By carefully rereading the New Testament and early Christian tradition and reframing theological presuppositions based upon that tradition, the document is able to make informed recommendations for renewed teaching and pastoral practice. It has even begun to influence a new, historically-sensitive translation of the Revised Common Lectionary used in a number of western churches, called “Reading from the Roots.”


Ecclesiology and Jewish-Christian Relations Case Study Materials [Anglican]

A List Readings

B List Readings

C List Readings

  • Jonathan Kaplan, Jennifer Rosner, and David Rudolph, Covenant and the People of God: Essays in Honor of Mark Kinzer.

Video

In this video, Professor Emeritus of Wycliffe College, University of Toronto, Rev Dr Ephraim Radner presents the document, its history and main ideas within the broader context of the development of attitudes towards Jews and Judaism in the theology, pastoral practice and worship of the Anglican Church — starting from open antisemitism (“Jews are degrading Christian culture of England”), through “philosemitic evangelism” (proselytising activity, conversion of Jews), to revising negative images of Jews in church teaching and liturgy and accepting Jewish-Christian relations as a mystery that can be resolved only in the age to come.

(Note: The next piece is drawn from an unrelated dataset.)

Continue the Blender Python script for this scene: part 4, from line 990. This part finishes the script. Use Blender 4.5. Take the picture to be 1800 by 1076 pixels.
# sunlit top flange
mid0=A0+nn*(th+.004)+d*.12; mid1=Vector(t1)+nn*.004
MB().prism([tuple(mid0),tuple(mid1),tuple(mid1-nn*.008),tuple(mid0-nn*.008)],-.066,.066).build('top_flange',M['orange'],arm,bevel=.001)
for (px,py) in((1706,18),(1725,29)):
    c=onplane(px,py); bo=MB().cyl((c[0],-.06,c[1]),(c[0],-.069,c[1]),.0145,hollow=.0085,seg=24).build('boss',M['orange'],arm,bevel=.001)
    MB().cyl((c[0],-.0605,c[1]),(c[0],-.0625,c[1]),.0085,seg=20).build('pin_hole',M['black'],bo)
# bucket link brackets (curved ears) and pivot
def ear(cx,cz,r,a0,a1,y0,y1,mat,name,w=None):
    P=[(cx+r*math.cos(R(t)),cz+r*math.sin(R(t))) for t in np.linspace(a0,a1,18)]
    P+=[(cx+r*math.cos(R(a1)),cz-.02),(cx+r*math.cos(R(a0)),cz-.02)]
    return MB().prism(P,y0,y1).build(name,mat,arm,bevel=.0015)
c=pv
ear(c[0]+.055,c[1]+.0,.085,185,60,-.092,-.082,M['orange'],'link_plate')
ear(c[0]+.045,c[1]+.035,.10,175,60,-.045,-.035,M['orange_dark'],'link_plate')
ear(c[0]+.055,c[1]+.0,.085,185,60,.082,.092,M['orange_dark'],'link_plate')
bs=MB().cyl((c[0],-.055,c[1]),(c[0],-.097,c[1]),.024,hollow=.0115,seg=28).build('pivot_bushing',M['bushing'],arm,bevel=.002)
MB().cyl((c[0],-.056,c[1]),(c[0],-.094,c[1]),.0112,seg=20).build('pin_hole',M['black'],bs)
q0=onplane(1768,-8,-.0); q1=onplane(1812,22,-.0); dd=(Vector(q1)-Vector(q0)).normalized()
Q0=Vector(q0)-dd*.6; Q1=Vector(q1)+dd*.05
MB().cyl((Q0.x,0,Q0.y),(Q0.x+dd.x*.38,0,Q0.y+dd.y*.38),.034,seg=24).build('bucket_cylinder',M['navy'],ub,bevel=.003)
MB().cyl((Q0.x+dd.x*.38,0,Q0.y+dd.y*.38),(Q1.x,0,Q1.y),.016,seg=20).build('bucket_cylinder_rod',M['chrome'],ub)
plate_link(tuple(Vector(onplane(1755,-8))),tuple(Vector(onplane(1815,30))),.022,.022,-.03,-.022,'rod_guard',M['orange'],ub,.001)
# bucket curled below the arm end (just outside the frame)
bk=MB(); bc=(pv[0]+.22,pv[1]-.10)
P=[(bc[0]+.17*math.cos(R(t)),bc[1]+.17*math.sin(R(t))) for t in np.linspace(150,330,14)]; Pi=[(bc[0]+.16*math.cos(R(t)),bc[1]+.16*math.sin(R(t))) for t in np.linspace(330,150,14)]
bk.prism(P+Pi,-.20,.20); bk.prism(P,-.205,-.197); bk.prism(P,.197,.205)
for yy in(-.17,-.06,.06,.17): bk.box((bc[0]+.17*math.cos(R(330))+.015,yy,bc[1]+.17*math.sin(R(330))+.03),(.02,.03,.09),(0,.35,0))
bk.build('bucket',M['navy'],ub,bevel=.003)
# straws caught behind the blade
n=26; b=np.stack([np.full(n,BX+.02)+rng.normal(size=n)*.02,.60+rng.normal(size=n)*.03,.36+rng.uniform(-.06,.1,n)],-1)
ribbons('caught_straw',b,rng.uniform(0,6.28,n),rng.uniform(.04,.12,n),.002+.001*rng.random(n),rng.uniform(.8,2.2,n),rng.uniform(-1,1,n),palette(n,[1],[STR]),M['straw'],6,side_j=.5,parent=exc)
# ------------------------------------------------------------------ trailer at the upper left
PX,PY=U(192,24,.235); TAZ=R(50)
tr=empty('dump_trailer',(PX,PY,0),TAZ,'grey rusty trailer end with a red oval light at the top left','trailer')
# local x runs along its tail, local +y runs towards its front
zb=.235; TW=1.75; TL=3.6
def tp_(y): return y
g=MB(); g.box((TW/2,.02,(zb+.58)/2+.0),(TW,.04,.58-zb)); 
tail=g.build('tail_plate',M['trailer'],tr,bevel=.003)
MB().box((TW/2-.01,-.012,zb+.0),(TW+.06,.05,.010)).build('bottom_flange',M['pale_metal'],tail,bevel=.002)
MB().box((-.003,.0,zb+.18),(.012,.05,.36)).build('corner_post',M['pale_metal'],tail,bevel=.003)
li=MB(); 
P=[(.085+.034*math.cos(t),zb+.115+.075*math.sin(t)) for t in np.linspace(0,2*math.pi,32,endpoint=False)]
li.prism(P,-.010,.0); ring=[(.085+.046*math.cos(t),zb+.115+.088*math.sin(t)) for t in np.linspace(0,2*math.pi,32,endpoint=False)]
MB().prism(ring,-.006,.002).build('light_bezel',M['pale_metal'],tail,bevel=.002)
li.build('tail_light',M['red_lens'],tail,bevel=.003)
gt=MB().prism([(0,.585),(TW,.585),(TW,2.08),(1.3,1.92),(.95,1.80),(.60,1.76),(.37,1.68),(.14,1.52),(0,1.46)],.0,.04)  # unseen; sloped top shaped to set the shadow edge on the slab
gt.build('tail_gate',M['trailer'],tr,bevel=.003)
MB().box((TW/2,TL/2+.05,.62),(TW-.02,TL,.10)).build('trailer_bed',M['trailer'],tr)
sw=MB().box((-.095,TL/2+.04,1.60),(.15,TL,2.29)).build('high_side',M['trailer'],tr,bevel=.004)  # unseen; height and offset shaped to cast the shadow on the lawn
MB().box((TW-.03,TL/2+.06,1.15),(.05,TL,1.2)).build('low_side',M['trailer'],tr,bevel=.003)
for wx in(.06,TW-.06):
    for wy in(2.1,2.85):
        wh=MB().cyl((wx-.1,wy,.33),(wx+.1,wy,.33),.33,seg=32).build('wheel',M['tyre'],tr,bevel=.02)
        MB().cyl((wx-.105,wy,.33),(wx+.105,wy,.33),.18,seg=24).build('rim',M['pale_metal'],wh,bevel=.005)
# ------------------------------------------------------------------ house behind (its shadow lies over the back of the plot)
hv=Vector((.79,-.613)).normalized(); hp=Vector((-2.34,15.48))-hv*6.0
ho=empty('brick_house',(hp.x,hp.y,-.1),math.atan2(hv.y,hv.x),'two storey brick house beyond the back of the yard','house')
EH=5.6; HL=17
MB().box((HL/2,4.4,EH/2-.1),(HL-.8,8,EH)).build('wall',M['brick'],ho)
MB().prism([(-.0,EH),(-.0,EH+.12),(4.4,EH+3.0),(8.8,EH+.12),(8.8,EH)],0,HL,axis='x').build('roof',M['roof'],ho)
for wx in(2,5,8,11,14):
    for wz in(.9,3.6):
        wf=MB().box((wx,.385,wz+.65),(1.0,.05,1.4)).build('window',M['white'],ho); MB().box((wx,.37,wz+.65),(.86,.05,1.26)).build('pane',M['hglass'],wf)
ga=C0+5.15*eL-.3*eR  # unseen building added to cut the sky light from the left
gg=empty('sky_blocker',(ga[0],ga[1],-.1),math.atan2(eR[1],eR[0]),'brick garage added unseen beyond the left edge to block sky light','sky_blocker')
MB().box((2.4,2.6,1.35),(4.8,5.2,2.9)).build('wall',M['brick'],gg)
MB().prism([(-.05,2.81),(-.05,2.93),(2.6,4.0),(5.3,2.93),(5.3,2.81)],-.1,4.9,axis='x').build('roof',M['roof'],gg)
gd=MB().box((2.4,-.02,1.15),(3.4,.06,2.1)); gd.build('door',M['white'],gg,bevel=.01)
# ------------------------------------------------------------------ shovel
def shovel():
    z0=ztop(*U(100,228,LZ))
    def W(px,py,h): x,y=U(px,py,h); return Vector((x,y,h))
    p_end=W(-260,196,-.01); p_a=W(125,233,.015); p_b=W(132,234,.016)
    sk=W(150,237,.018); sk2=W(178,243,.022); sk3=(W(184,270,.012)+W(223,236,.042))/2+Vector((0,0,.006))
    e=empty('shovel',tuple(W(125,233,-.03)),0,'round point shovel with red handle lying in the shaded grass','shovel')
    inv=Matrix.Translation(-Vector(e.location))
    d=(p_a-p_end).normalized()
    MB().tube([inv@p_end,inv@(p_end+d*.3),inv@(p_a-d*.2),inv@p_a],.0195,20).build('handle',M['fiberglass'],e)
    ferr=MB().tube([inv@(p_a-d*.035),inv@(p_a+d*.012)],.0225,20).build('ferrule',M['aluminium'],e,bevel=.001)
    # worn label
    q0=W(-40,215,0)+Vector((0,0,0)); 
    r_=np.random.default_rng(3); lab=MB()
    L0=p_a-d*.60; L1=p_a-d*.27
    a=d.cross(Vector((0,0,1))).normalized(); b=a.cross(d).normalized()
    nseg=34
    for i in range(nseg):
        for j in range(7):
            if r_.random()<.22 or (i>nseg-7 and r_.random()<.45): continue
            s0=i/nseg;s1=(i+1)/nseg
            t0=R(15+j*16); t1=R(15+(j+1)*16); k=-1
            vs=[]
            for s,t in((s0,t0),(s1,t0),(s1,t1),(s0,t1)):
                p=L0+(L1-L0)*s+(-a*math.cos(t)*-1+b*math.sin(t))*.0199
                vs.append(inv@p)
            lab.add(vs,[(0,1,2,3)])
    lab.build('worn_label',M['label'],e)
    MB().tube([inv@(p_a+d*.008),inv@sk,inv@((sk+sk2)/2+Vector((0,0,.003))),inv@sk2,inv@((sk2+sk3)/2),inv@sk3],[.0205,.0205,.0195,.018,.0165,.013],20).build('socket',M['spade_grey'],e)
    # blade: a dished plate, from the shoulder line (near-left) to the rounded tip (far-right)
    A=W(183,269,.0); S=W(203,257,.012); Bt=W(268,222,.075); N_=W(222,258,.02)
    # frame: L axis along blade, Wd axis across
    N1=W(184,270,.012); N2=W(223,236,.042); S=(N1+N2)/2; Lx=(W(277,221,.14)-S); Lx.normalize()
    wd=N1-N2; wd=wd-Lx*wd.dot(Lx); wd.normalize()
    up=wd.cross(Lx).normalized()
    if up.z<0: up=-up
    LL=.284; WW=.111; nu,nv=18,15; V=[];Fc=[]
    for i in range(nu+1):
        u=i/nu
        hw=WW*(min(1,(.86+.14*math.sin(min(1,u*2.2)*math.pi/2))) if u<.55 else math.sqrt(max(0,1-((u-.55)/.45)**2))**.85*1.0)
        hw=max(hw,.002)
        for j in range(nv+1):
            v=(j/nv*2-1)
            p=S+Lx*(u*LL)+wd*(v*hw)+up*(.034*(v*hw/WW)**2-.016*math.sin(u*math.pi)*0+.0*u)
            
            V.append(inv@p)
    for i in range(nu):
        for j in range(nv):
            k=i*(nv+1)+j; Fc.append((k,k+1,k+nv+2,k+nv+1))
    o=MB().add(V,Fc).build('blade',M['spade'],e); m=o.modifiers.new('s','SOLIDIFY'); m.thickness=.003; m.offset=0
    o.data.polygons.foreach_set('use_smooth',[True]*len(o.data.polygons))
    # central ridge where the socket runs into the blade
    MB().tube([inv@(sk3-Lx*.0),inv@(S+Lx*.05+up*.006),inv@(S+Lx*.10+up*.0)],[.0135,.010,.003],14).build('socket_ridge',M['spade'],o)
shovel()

Dr Radner described what the document sets out as four “approaches” or “theological frameworks” of the relations between Judaism and Christianity reflecting various positions within the Church of England. These capture stages of historical development in the church’s Jewish mission and relations. In the emerging preferred view, the Church of England accepts as undeniable the “continuing participation of the Jewish people in Israel as God’s gift and God’s creation” and that “there is a mystery here that transcends its understanding in history.” This approach has already influenced changes in the language of worship as well as further theological reflection, informed by the questions that are posed throughout the document.

In our ensuing discussion, the key questions raised centred on Christian identity in relation to Israel, Jews, and Judaism. How do we identify ourselves? Are we Christians, distinct from Judaism and Jews, who are simply struggling to conquer antisemitism and exhibit openness and love towards Jews? Or is the relationship deeper and more fundamental? What does it mean for the church to be Israel, participating in God’s covenant with Israel? How do we construe the mystery of that shared covenant with the ongoing Judaism — as something we just can’t puzzle out or understand for now, or as a true mystery in the sense of paradox in which both claims to being “Israel” are true? And who then are Jews for us — “we” or “they”?